As Johnny Storm, Chris Evans (Cellular) stakes a new claim as quite possibly the most annoying living actor, choosing to portray the cocky hero as a testosterone-soaked, arrogant jerk. When Johnny and Ben get into the first of their little squabbles, we long for the Thing to pound the embers out of him.

As for Jessica Alba, perhaps the biggest name in the cast thanks to her television turn on "Dark Angel," she fills out the skin-tight uniform well, but not much more.

Even the film's director, Tim Story, seems miscast. Out of Hollywood's overstuffed stable of so-called action directors, why hire the guy behind Barbershop? Though ironically, Story's action sequences turn out to be smoother than those by many others higher up on the "A"-list.
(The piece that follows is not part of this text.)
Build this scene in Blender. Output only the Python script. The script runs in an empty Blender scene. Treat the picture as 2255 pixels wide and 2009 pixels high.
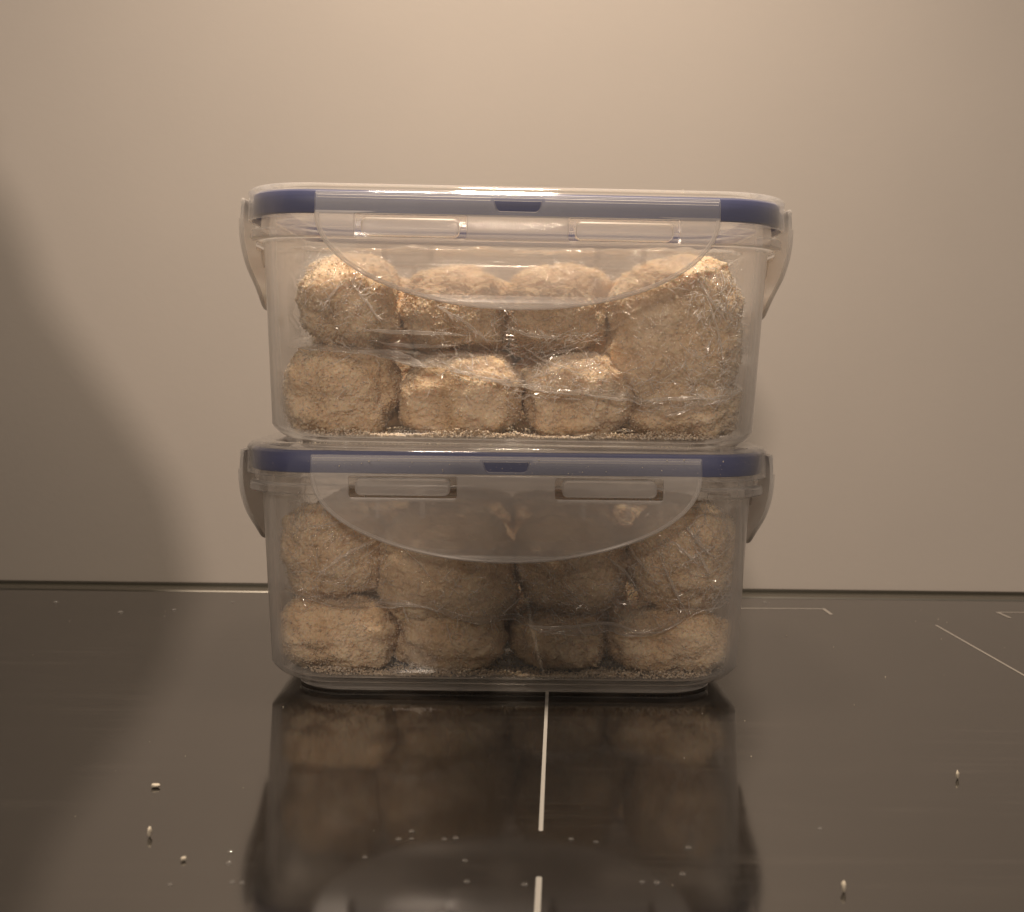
import bpy, bmesh, math, random
import numpy as np
from mathutils import Matrix, Vector, Euler
R = math.radians
rng = np.random.default_rng(7)
random.seed(7)
S = bpy.context.scene
COL = S.collection

# ------------------------------------------------------------------ camera
cam_d = bpy.data.cameras.new('camera')
cam = bpy.data.objects.new('camera', cam_d); COL.objects.link(cam)
PITCH = math.atan(195 / 2585); ROLL = 0.0115
cam.matrix_world = Matrix.Translation((0, -0.5, 0.135)) @ Matrix.Rotation(math.pi / 2 - PITCH, 4, 'X') @ Matrix.Rotation(ROLL, 4, 'Z')
cam_d.sensor_width = 36; cam_d.lens = 45.55
cam_d.clip_start = 0.01; cam_d.clip_end = 100
cam_d.dof.use_dof = True; cam_d.dof.focus_distance = 0.512; cam_d.dof.aperture_fstop = 22
S.camera = cam

# ------------------------------------------------------------------ world, lamps, exposure
W = bpy.data.worlds.new('World'); S.world = W; W.use_nodes = True
bg = W.node_tree.nodes['Background']
bg.inputs[0].default_value = (1.0, 0.86, 0.72, 1); bg.inputs[1].default_value = 0.20

def lamp(name, loc, target, size, power, color, spread=180):
    d = bpy.data.lights.new(name, 'AREA'); d.shape = 'DISK'; d.size = size; d.energy = power; d.color = color; d.spread = R(spread)
    o = bpy.data.objects.new(name, d); COL.objects.link(o); o.location = loc
    o.rotation_euler = (Vector(target) - Vector(loc)).to_track_quat('-Z', 'Y').to_euler()
    return o
lamp('hood_lamp', (0.0, 0.02, 0.80), (0.0, 0.02, 0.0), 0.09, 2.75, (1.0, 0.82, 0.63), 112)
lamp('room_lamp', (-0.24, -2.2, 1.00), (0.0, 0.2, 0.12), 0.22, 19.5, (1.0, 0.82, 0.655))

S.view_settings.view_transform = 'Standard'; S.view_settings.look = 'None'
S.view_settings.exposure = 0.0; S.view_settings.gamma = 1.0
cy = S.cycles
cy.use_denoising = True
try: cy.denoiser = 'OPENIMAGEDENOISE'
except Exception: pass
cy.max_bounces = 24; cy.transparent_max_bounces = 64; cy.diffuse_bounces = 5; cy.glossy_bounces = 6
cy.caustics_reflective = False; cy.caustics_refractive = False
cy.sample_clamp_indirect = 6.0

# ------------------------------------------------------------------ object helpers
def tag(o, label=None, cat=None, group=None, kind=None):
    if label: o['label'] = label
    if cat: o['category'] = cat
    if group: o['group'] = group
    if kind: o['kind'] = kind
    return o

def empty(name, loc=(0, 0, 0), rot=(0, 0, 0)):
    o = bpy.data.objects.new(name, None); COL.objects.link(o)
    o.location = loc; o.rotation_euler = rot; o.empty_display_size = 0.02
    return o

def link(name, me, mat, parent=None, smooth=True, angle=None):
    o = bpy.data.objects.new(name, me); COL.objects.link(o)
    if mat is not None and len(me.materials) == 0: me.materials.append(mat)
    if smooth:
        me.polygons.foreach_set('use_smooth', np.ones(len(me.polygons), bool))
        if angle: me.set_sharp_from_angle(angle=R(angle))
    if parent: o.parent = parent
    return o

def mesh_of(verts, faces, name='mesh'):
    me = bpy.data.meshes.new(name)
    v = np.asarray(verts, np.float32)
    f = np.asarray(faces, np.int32)
    n, k = f.shape
    me.vertices.add(len(v)); me.vertices.foreach_set('co', v.ravel())
    me.loops.add(n * k); me.loops.foreach_set('vertex_index', f.ravel())
    me.polygons.add(n); me.polygons.foreach_set('loop_start', np.arange(0, n * k, k, dtype=np.int32))
    me.update(calc_edges=True); me.validate()
    return me

def bm_mesh(bm, name='mesh'):
    me = bpy.data.meshes.new(name); bm.to_mesh(me); bm.free(); return me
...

It looks as if someone tried hard on this film, and then just gave up halfway through. Or perhaps the studio was afraid of the movie getting too smart and hired someone to dumb it down. In any case, the finished product is riddled with continuity problems, such as a sequence on a bridge during which Reed, Sue and Johnny must creatively break through a crowd to get to the Thing.

Not all of these failings are entirely the movie's fault. As part of the hype, Buena Vista Home Video has released a four-disc DVD set of the 1994-95 "Fantastic Four" animated television series. It's far more truthful to the comic book stories, but suffers from the same distant, bland characters. In this shorter format the Thing has even less time to bloom, and comes across more like a comic relief buffoon.

If Fantastic Four lasts more than a couple of weeks in the theaters and executives begin to think "sequel," how about dropping everything and giving poor Thing his own film?

DVD Details: Fox's DVD comes with an audio commentary track by the cast and crew -- who appear to have enjoyed themselves more than audiences ever did -- as well as a "behind the scenes" video diary, deleted scenes, a making-of featurette, music videos and trailers. Don't be taken in by the X-Men 3 preview; it's nothing more than Marvel Comics "guru" Avi Arad talking about how cool it's going to be.